A conclusão do autor é esta mesma. Não podemos nos empolgar demais e acabar enxergando coisas que não existem, nem tampouco nos afastarmos tanto da questão e não enxergamos a contribuição que eles nos dão para compreensão, não apenas do Cristianismo do primeiro século, mas da própria fé cristã. É o que acontece, por exemplo, quanto a interpretação e tradução de Lucas 2. 14: ¨… e paz na terra aos homens, a quem Ele quer bem¨, vindo do grego anthropois eudokias, traduzido em muitas versões de diferentes formas, como por exemplo: entre os homens a quem ele quer bem, aos homens que ele ama, aos homens de benquerença, aos homens de boa vontade, quando na verdade, ¨entre os homens a quem Ele escolheu graciosamente¨, parece se encaixar melhor.

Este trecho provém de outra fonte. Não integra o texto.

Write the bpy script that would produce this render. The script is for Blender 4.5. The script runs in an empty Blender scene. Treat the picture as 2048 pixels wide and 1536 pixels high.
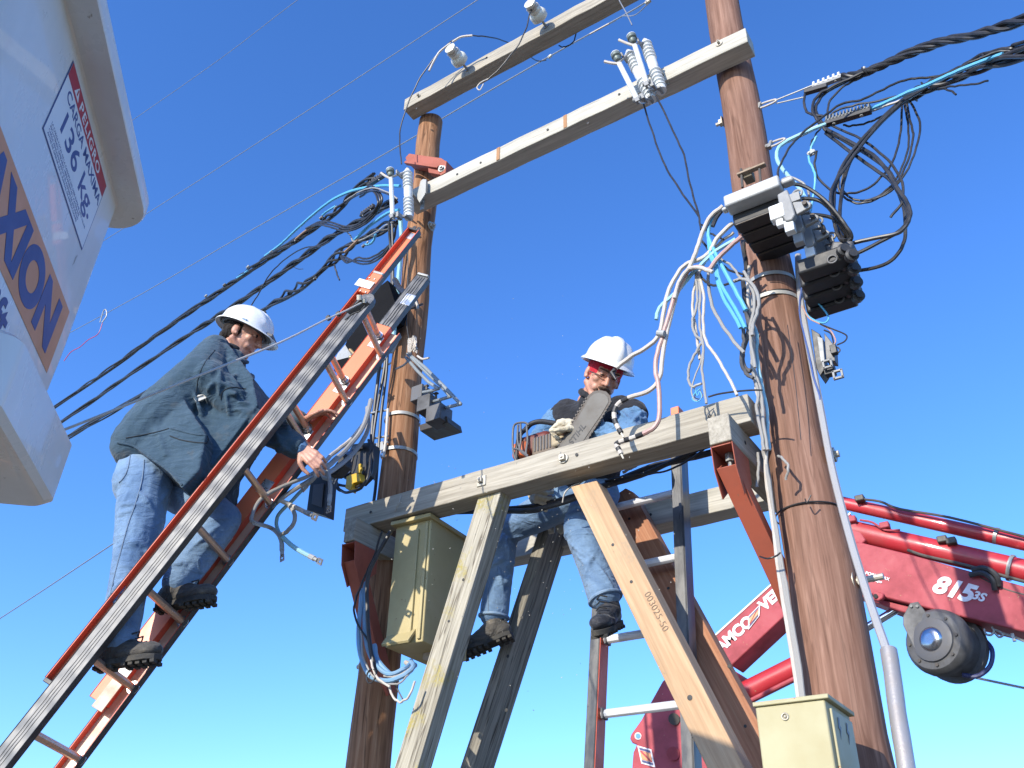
import bpy, math, random
from mathutils import Vector as V, Matrix, noise as mnoise

# ------------------------------------------------------------------ camera
PW, PH = 2048.0, 1536.0          # pixel grid the measurements were taken on
FPX = 1819.0                     # focal length in those pixels
CAM = V((0, 0, 1.6))
CR = V((0.83596006, 0.54847726, 0.01853312))       # camera right
CD = V((-0.2805054, 0.45607001, -0.84458088))      # camera down
CF = V((-0.47168581, 0.70083724, 0.53510715))      # camera forward
scene = bpy.context.scene
col = scene.collection
cd = bpy.data.cameras.new('camera'); cam = bpy.data.objects.new('camera', cd); col.objects.link(cam)
cd.sensor_width = 36; cd.lens = FPX / PW * 36; cd.clip_start = 0.05; cd.clip_end = 5000
cam.matrix_world = Matrix(((CR.x, -CD.x, -CF.x, CAM.x), (CR.y, -CD.y, -CF.y, CAM.y), (CR.z, -CD.z, -CF.z, CAM.z), (0, 0, 0, 1)))
scene.camera = cam
# ------------------------------------------------------------------ light
SUN = V((-0.10, -1.0, 0.44)).normalized()
w = bpy.data.worlds.new('World'); scene.world = w; w.use_nodes = True
nt = w.node_tree; bg = nt.nodes['Background']
sky = nt.nodes.new('ShaderNodeTexSky'); sky.sky_type = 'NISHITA'; sky.sun_disc = False
sky.sun_elevation = math.asin(SUN.z); sky.sun_rotation = math.atan2(SUN.x, SUN.y)
sky.air_density = 1.0; sky.dust_density = 0.5; sky.ozone_density = 3.0; sky.altitude = 300
hs = nt.nodes.new('ShaderNodeHueSaturation'); hs.inputs['Saturation'].default_value = 1.15; hs.inputs['Value'].default_value = 1.0
wb = nt.nodes.new('ShaderNodeMix'); wb.data_type = 'RGBA'; wb.blend_type = 'MULTIPLY'; wb.inputs[0].default_value = 1; wb.inputs[7].default_value = (0.82, 1.02, 1.40, 1)   # camera white balance
nt.links.new(sky.outputs[0], hs.inputs['Color']); nt.links.new(hs.outputs[0], wb.inputs[6]); nt.links.new(wb.outputs[2], bg.inputs['Color'])
bg.inputs['Strength'].default_value = 0.15
sl = bpy.data.lights.new('sun', 'SUN'); sl.energy = 3.6; sl.angle = math.radians(0.5); sl.color = (1, 0.93, 0.80)
so = bpy.data.objects.new('sun', sl); col.objects.link(so)
so.rotation_euler = SUN.to_track_quat('Z', 'Y').to_euler(); so.location = SUN * 50
scene.view_settings.view_transform = 'Standard'; scene.view_settings.look = 'None'
scene.view_settings.exposure = 0.75; scene.view_settings.gamma = 1
scene.render.engine = 'CYCLES'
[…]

Parece não haver dúvidas quanto ao contato de Jesus, João Batista, Paulo, demais autores do Novo Testamento e dos cristãos primitivos com a comunidade dos essênios, mas também não restam dúvidas de que o cristianismo se apresenta com características totalmente distintas daquelas que os caracterizavam. Nos valendo da interpretação de alguém de que ¨os manuscritos do Mar Morto são o Novo Testamento sem a pessoa de Jesus Cristo¨, e, claro, talvez seja o elemento mais gritantemente diferente.
87 páginas, isto mesmo, apenas 87 páginas e você está dentro do assunto.

*** Em 1993 parece que não havia necessidade das Editoras publicarem os dados para catalogação e citação dos livros. Por isto, estas indicações seguem o padrão mais atual.